President Barak Obama is coming under fire from Congress for launching a military operation in Libya without approval from the lawmakers. They claim the president is thus violating the US constitution.

US lawmakers are saying that President Obama has to either stop waging war in Libya or else ask for congressional approval. They claim that the military action will violate the 1973 war powers resolution if it does not end immediately – 90 days after the intervention began. Under the US constitution the president needs to get authorization from Congress to wage a long-term war. Analysts say the Obama administration will certainly find a way to get around the requirement by referring to his right as commander-in-chief. Up to this day the administration has refused to say “war” when it comes to their action in Libya. Civilians however are continually being bombed, and a group of international observers now in Tripoli have said they heard and counted 89 blasts in just one day in civilian neighborhoods. There is a lot of concern that the voices of those trapped in Tripoli go unnoticed in the international community. But it seems in the US the voices of the majority of Americans – those who oppose the US military involvement in Libya – also go unnoticed by the White House. The administration continues to stress the good cause that they pursue in Libya, but some analysts say the administration also seems to be in denial when it comes to the will of their own people regarding the issue, as well as constitutional procedures. Legal experts say there is not much that congressmen can do to force the president to comply at least with the US constitution because there are ways to get around it, which the Obama administration seems to be using extensively. Most congressmen now criticize President Obama for “ignoring Congress”, but Capitol Hill observers say it’s mostly a political game that the lawmakers are playing. Come the day to vote, the majority of Congressmen will vote for more military spending as they always do. There is however a small bipartisan group of Congressmen who have gone further than verbal rebukes and sued President Obama on the grounds that he is violating the Constitution. But everybody in the US knows the lawsuit is certain to be dismissed on procedural grounds, because the US Supreme Court has determined that members of Congress do not have the standing to file such suits. And this is where it hits a dead end, making many wonder whether or not US lawmakers actually have the capacity to effectively represent the people.

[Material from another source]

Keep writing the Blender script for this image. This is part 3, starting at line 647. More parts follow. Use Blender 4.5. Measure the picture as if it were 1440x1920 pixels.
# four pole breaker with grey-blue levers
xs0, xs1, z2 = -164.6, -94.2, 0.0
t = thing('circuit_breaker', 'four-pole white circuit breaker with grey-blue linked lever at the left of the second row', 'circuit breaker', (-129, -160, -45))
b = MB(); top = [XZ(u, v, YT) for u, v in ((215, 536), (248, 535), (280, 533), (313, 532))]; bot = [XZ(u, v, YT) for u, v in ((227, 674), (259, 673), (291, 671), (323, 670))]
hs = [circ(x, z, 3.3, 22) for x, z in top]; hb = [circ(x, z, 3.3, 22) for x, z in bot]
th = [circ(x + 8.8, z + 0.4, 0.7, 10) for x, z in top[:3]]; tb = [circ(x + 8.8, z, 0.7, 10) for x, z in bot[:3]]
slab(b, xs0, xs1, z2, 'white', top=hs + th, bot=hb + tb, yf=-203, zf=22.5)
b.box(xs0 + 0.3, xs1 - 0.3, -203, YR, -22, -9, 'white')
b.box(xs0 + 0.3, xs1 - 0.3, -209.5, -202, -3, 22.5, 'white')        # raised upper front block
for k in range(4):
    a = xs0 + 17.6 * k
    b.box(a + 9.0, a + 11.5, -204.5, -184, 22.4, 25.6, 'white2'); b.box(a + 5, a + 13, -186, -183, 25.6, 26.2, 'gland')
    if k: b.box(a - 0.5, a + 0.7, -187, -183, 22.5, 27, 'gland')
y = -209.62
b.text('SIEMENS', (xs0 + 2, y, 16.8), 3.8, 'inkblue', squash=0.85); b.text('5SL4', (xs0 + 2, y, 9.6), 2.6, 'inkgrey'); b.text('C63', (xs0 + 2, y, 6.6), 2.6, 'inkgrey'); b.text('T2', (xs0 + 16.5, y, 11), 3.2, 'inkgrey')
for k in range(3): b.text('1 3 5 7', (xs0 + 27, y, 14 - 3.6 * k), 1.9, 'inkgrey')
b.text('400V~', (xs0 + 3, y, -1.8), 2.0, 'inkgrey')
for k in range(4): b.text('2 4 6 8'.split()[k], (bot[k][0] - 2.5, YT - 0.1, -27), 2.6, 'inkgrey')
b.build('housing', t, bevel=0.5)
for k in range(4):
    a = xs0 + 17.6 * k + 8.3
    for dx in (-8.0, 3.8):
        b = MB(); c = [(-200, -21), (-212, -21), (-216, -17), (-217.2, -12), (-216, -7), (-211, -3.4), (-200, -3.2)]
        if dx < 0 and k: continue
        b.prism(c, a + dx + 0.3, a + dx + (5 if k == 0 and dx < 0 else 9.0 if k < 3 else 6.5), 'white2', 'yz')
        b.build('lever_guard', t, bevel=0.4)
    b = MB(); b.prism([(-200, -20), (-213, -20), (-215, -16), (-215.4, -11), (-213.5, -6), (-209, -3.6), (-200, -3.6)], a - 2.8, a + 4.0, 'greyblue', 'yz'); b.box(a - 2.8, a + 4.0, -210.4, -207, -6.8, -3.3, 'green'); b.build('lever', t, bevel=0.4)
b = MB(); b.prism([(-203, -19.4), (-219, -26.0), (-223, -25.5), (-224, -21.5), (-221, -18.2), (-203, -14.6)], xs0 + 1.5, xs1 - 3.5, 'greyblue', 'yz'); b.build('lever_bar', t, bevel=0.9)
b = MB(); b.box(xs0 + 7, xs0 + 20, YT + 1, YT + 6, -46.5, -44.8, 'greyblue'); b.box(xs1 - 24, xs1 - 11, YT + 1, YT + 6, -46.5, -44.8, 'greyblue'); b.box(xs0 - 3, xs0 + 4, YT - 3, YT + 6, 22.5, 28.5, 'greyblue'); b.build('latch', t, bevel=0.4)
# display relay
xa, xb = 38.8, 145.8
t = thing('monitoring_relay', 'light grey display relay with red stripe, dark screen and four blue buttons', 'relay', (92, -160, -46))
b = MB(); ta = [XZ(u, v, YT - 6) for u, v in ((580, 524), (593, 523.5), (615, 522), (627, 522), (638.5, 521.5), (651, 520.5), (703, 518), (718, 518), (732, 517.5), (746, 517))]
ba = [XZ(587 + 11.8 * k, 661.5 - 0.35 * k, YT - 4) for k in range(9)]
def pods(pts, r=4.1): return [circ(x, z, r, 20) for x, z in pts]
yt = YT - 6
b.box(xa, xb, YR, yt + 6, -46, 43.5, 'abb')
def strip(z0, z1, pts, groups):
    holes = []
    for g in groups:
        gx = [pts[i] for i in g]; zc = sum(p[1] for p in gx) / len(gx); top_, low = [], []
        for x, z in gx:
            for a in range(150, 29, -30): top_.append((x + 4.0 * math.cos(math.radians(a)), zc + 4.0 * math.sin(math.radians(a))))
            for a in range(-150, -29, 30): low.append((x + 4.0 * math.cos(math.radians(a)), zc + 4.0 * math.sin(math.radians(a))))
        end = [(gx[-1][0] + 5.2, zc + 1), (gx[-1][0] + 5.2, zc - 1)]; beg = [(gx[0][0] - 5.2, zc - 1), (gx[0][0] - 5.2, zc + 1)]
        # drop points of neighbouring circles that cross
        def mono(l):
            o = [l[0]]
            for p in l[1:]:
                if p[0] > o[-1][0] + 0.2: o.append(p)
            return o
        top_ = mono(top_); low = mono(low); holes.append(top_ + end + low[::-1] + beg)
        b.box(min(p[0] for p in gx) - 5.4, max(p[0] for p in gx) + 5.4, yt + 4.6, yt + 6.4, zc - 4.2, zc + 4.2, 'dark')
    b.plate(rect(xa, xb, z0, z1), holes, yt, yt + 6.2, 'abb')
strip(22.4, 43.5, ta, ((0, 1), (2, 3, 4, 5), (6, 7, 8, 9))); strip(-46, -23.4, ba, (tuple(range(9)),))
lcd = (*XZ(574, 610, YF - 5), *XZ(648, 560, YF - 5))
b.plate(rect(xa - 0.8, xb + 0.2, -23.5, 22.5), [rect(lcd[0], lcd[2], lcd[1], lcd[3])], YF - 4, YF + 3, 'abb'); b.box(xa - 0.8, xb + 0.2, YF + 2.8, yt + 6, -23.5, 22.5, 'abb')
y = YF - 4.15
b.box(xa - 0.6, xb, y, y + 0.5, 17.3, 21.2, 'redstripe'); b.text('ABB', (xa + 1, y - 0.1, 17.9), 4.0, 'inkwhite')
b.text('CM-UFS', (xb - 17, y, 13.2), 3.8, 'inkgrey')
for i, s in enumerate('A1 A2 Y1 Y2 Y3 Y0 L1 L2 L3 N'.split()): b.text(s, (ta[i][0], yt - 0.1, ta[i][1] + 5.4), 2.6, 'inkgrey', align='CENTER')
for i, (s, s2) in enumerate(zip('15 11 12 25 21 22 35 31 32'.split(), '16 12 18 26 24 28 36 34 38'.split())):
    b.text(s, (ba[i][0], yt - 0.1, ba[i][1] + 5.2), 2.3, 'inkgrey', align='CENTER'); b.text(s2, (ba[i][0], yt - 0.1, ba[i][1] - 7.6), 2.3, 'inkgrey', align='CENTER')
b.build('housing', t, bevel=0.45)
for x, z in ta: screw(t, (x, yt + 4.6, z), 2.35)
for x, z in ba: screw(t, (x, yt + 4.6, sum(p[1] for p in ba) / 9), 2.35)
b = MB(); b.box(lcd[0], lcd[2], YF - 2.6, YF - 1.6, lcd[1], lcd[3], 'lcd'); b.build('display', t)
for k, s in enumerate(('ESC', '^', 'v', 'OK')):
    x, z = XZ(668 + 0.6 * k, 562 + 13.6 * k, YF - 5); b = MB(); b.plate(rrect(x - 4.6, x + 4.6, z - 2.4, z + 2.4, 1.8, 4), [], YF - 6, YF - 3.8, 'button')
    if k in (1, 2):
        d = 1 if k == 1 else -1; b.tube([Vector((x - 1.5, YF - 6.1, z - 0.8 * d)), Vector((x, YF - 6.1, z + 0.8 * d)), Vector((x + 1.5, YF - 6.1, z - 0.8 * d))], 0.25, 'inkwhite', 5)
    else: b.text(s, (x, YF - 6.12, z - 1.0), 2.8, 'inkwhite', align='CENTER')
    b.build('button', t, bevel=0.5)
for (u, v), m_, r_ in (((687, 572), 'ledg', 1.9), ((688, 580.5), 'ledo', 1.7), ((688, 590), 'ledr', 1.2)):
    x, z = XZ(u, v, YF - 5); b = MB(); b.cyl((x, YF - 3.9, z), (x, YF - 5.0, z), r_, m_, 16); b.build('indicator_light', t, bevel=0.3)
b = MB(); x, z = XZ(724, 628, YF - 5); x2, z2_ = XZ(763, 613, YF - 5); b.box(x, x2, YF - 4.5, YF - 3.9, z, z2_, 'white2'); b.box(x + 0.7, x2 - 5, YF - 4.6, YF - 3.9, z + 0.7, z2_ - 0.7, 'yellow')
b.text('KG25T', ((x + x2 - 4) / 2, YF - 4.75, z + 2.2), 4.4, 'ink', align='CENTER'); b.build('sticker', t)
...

US battles Beijing and Moscow in Libya and Syria

A former Reagan administration official Paul Craig Roberts believes the real goal of the US in Libya is not Gaddafi but China, which has invested massively in oil in eastern Libya.Washington is trying to protect the US from predictions that China would overtake America as the world’s biggest economy within five years, according to Roberts.“Now they are confronting China in Libya, and the reason for the trouble in Syria is the Americans want the Russians out of their naval base in Tartus. They do not want a Russian naval presence in the Mediterranean,” says Roberts. “The Americans now are hiding behind Arab protests to work against the interests of China and Russia.”

Washington-watcher and 'Voice of Russia' radio host Carmen Russell-Sluchansky doubts whether Congress members really want the US to pull out of Libya. He told RT those on Capitol Hill will not confront the military operation.“The reality is the majority of the Congressmen are still going to support the actions in Libya and Afghanistan, and so on. There are not a lot of peace hawks in Congress, minus these few congressmen who are doing this,” he says. “Congress is not going on mass to come and say that we shouldn’t be doing this and try to defy it. Besides, Obama’s currently using discretionary funds to get around it.”“We do live in a military industrial complex type of world where if they have the power strings, they have the power,” he added.